We won Ekiti State, but the guy turned back and joined the PDP before we knew what was happening. At present, there are no laws in the Act that punishes a person who cross-carpeted from one party to the other. And that is why the majority of other political parties can’t win an election in the country. Even our election is heavily monetized, such that nobody is checkmating the use of money in our political system. This has become a problem. Moreso, the security challenges too are huge and then the police and other security agencies are all being used as weapons for the incumbent administration to win re-election either for it or the president. These are some of the challenges other political parties are facing. Once they are resolved, I am very sure that we will see a candidate from other political parties winning key elections in the country.


 As someone who has once served as the secretary of a coalition formed by a group of political parties in the country, will you say the reasons you have listed above are what have prevented the merger from defeating an incumbent administration in this country?

Well, over the years, we have been experimenting with the option of collaboration and merging. But I think maybe this year or next year, we will be able to reach a crescendo, but the fact still remains that we need to come together again and pull strengths together to be able to defeat the incumbent. This is what we are trying to do by God’s grace, because each of the political parties is weak in the area of finances needed to win elections.


But considering the way the PDP and the APC have fared over the years, do you think Nigerians will still be able to trust any of the two parties with their mandates come 2023?

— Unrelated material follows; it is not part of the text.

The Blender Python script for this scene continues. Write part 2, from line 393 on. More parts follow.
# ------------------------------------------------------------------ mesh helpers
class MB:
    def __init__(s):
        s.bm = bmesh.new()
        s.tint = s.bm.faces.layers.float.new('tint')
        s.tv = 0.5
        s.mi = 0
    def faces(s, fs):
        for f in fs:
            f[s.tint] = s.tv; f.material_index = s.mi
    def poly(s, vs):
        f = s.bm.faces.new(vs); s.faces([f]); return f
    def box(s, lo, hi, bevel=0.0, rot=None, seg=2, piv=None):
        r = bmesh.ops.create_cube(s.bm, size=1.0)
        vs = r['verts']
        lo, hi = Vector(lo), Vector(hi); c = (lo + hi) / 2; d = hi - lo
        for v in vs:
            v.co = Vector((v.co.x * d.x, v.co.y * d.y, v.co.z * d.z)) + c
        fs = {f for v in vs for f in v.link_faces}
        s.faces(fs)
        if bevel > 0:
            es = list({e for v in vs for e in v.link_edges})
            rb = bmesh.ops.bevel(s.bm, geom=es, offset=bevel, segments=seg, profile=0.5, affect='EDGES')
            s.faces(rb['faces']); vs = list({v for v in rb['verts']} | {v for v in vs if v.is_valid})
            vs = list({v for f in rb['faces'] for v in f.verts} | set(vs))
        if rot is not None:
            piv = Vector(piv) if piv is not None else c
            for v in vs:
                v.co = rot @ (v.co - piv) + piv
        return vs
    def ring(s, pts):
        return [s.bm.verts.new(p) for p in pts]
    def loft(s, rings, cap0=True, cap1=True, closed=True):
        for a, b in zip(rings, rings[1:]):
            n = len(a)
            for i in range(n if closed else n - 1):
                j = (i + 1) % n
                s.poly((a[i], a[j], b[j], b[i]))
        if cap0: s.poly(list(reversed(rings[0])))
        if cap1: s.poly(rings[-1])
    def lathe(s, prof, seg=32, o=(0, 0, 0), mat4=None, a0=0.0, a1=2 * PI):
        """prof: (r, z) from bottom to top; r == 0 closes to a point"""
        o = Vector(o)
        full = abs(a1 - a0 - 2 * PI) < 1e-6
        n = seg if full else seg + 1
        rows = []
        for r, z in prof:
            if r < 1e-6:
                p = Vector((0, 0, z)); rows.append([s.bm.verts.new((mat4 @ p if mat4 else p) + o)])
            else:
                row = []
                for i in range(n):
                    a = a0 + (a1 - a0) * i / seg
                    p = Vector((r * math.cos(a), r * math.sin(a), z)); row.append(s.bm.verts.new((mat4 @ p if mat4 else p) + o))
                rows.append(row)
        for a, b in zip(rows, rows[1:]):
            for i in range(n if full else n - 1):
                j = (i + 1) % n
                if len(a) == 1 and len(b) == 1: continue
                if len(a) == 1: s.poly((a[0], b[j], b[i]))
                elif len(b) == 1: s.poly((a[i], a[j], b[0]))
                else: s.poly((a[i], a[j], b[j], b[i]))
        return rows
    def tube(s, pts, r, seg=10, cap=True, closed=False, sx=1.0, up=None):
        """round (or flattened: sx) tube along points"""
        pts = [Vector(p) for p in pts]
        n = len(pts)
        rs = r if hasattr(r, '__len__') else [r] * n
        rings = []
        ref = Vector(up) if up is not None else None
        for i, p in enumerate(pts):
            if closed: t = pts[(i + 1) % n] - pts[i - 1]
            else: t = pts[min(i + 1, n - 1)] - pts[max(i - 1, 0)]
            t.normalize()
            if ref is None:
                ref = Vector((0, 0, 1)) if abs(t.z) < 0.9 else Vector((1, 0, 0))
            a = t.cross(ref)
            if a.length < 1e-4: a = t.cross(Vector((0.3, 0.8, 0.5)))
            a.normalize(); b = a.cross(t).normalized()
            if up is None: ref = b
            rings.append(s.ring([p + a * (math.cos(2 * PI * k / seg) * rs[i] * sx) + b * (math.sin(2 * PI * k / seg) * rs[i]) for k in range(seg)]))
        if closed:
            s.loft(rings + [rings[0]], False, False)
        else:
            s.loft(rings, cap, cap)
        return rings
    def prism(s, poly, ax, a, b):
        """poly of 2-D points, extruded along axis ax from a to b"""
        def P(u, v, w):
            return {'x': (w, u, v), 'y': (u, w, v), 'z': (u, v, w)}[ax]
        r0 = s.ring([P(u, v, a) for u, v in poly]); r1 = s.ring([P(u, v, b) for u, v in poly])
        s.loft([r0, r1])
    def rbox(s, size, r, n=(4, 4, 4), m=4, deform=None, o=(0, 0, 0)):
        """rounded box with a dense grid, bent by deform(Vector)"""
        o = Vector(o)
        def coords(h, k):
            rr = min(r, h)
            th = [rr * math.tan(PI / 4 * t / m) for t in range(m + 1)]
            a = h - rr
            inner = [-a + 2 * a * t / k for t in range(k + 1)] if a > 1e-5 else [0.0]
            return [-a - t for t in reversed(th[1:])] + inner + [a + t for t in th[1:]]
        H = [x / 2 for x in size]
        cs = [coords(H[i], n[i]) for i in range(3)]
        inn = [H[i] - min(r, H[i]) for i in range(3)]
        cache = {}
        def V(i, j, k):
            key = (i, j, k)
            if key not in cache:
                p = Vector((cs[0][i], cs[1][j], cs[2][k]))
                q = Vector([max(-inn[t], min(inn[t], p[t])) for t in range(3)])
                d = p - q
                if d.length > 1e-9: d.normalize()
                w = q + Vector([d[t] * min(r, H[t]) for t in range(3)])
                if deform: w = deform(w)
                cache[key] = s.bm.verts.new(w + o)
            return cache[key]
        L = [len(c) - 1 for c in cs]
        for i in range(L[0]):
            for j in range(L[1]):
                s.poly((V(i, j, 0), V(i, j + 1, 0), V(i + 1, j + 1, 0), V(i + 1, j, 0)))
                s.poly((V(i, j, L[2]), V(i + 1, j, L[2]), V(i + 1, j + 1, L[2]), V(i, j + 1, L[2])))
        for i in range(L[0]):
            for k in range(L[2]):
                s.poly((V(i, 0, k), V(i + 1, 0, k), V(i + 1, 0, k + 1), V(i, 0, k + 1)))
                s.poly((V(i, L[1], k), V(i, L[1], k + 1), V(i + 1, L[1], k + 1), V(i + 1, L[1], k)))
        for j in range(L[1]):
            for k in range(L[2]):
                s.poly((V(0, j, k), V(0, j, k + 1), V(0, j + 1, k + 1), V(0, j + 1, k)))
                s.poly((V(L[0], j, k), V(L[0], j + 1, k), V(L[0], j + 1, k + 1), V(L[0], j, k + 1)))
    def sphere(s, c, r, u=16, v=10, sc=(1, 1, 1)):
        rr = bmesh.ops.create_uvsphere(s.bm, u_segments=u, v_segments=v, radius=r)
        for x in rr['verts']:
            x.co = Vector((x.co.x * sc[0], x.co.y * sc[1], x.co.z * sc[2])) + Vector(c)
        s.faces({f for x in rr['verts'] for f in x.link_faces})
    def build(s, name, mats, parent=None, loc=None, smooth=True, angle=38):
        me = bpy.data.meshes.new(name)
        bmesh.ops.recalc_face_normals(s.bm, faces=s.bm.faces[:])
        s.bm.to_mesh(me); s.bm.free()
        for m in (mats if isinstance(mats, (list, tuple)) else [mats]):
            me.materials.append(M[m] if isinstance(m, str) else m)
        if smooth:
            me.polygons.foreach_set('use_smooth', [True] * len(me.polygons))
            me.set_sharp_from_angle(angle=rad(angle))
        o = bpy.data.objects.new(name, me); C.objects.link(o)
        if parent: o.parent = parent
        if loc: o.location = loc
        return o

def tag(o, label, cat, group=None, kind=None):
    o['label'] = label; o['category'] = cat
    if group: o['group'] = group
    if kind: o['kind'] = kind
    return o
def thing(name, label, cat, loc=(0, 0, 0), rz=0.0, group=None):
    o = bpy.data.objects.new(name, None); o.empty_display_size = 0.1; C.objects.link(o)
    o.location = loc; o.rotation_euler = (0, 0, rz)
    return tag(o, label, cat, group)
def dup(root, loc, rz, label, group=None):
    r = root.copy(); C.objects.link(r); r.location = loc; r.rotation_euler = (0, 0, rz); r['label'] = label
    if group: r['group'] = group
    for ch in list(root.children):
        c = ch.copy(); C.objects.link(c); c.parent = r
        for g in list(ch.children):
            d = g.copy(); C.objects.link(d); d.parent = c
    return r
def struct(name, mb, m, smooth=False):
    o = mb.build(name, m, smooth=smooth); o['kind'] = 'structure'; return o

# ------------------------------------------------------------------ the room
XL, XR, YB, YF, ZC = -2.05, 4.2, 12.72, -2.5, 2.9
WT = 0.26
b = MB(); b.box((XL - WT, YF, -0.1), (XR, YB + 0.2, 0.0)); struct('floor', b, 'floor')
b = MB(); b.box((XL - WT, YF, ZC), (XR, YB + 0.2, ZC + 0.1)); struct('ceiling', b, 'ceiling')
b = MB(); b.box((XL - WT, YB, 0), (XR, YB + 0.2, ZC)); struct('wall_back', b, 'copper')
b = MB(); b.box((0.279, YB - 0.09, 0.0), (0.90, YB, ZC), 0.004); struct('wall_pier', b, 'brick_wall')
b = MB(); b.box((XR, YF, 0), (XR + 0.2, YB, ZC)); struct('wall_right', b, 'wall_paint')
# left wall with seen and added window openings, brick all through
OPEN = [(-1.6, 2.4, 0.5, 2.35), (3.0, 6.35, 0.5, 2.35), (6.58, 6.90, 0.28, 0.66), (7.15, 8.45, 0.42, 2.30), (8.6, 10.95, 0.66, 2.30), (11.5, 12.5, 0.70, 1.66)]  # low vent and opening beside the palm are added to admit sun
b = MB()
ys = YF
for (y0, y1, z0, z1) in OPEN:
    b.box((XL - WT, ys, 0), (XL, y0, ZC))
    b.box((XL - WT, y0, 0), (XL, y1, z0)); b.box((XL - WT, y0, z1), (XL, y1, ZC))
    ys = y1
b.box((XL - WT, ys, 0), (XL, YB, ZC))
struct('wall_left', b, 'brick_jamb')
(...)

No, I don’t think the people will be willing. But the only thing is that we at the other side have to really come out and up our game, so that we can give the people a credible alternative. This is because it is the lack of a quality alternative that is still making Nigerians talk about either the PDP or the APC. Everyone knows that the two parties are one of the same. But if there are no viable alternatives come 2023, Nigerians will have no other choice but to go with any of them.